Give back the lines exactly, from the first one to the line with "tree('shade_shrub', lb, [[(px, py", both ends included.

— START SUPPLIED DATA —

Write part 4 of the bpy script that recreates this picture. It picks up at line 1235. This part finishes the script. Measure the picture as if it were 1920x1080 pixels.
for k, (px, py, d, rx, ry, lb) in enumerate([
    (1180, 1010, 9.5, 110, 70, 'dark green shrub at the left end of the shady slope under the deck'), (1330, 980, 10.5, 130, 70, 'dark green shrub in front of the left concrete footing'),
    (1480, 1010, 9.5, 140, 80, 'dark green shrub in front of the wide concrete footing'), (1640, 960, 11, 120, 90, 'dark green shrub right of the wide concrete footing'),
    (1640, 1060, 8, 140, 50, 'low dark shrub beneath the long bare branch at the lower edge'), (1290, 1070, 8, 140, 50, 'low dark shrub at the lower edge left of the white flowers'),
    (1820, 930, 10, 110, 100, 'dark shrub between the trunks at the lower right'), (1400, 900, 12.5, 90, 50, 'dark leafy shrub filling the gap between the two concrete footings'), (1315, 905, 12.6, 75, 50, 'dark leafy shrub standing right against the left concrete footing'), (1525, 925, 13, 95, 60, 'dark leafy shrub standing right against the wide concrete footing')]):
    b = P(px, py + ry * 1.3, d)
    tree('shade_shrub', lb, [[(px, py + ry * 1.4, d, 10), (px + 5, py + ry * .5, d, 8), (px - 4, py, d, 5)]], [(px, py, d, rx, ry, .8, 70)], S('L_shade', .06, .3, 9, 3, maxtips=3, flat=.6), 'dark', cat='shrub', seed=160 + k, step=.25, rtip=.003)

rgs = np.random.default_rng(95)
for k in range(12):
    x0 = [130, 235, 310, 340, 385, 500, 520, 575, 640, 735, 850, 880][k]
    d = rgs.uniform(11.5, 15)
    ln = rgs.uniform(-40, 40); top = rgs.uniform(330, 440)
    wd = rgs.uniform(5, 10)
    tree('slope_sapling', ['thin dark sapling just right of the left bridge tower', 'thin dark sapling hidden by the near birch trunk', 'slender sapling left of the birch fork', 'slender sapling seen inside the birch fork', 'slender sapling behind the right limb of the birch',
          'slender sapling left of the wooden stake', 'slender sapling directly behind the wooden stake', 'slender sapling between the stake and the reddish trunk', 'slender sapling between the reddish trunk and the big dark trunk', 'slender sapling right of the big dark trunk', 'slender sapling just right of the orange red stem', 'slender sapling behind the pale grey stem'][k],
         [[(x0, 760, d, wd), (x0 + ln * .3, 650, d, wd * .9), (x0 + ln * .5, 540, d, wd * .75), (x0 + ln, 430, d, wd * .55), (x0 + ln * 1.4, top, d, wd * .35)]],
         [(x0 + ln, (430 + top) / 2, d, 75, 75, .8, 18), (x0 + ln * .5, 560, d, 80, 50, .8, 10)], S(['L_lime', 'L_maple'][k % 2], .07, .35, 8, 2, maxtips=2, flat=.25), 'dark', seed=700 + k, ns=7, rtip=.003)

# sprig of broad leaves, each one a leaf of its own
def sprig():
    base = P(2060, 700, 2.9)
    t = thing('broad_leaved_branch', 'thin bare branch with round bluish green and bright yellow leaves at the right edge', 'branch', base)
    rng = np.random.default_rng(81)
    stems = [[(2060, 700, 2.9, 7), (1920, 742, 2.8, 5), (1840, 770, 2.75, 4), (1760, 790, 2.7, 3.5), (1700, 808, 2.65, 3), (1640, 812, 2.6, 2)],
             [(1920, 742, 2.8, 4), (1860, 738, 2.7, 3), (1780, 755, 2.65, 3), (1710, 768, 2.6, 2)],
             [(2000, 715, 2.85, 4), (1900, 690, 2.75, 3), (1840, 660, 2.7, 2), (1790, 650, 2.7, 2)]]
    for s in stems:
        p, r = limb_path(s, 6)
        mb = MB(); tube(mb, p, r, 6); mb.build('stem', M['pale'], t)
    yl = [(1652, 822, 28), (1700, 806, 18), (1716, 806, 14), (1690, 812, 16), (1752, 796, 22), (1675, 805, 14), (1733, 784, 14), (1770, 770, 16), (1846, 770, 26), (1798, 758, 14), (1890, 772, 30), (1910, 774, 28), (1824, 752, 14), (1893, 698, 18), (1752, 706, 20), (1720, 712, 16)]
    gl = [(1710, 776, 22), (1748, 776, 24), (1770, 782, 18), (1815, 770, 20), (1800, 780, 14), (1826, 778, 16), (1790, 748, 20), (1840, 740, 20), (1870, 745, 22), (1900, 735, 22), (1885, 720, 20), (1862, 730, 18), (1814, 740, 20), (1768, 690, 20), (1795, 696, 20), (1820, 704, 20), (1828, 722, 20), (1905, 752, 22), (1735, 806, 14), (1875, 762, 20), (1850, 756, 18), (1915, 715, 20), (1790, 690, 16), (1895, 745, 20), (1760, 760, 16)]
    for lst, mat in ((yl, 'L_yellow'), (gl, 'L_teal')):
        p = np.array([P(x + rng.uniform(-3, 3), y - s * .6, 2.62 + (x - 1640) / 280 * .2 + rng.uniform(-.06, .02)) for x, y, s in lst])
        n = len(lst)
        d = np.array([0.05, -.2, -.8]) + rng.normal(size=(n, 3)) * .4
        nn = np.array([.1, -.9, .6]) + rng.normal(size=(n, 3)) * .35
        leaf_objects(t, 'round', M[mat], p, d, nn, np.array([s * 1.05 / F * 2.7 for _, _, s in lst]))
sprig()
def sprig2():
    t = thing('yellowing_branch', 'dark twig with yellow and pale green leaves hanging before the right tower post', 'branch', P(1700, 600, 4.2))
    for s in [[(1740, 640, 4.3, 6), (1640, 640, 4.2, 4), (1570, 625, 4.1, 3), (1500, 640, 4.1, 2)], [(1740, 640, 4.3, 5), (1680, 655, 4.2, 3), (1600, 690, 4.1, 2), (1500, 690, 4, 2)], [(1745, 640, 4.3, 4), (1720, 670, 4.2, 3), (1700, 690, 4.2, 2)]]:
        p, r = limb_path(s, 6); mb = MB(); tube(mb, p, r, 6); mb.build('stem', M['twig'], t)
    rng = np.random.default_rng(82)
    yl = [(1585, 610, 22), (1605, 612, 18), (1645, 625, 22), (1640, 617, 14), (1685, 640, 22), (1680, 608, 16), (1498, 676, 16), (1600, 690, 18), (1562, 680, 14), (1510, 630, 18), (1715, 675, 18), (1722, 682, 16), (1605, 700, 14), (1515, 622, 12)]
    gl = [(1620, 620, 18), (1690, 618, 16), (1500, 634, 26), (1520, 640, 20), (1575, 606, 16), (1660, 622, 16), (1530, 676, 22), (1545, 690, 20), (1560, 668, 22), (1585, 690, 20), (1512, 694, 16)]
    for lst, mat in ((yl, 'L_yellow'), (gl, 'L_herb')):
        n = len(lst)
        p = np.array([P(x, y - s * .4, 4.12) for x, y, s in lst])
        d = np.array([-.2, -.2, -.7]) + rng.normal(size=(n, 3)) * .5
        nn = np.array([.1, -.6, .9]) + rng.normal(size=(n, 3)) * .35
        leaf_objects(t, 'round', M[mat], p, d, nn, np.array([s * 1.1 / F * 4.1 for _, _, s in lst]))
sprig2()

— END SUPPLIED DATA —

ANSWER TO THIS TASK:
Write part 4 of the bpy script that recreates this picture. It picks up at line 1235. This part finishes the script. Measure the picture as if it were 1920x1080 pixels.
for k, (px, py, d, rx, ry, lb) in enumerate([
    (1180, 1010, 9.5, 110, 70, 'dark green shrub at the left end of the shady slope under the deck'), (1330, 980, 10.5, 130, 70, 'dark green shrub in front of the left concrete footing'),
    (1480, 1010, 9.5, 140, 80, 'dark green shrub in front of the wide concrete footing'), (1640, 960, 11, 120, 90, 'dark green shrub right of the wide concrete footing'),
    (1640, 1060, 8, 140, 50, 'low dark shrub beneath the long bare branch at the lower edge'), (1290, 1070, 8, 140, 50, 'low dark shrub at the lower edge left of the white flowers'),
    (1820, 930, 10, 110, 100, 'dark shrub between the trunks at the lower right'), (1400, 900, 12.5, 90, 50, 'dark leafy shrub filling the gap between the two concrete footings'), (1315, 905, 12.6, 75, 50, 'dark leafy shrub standing right against the left concrete footing'), (1525, 925, 13, 95, 60, 'dark leafy shrub standing right against the wide concrete footing')]):
    b = P(px, py + ry * 1.3, d)
    tree('shade_shrub', lb, [[(px, py + ry * 1.4, d, 10), (px + 5, py + ry * .5, d, 8), (px - 4, py, d, 5)]], [(px, py, d, rx, ry, .8, 70)], S('L_shade', .06, .3, 9, 3, maxtips=3, flat=.6), 'dark', cat='shrub', seed=160 + k, step=.25, rtip=.003)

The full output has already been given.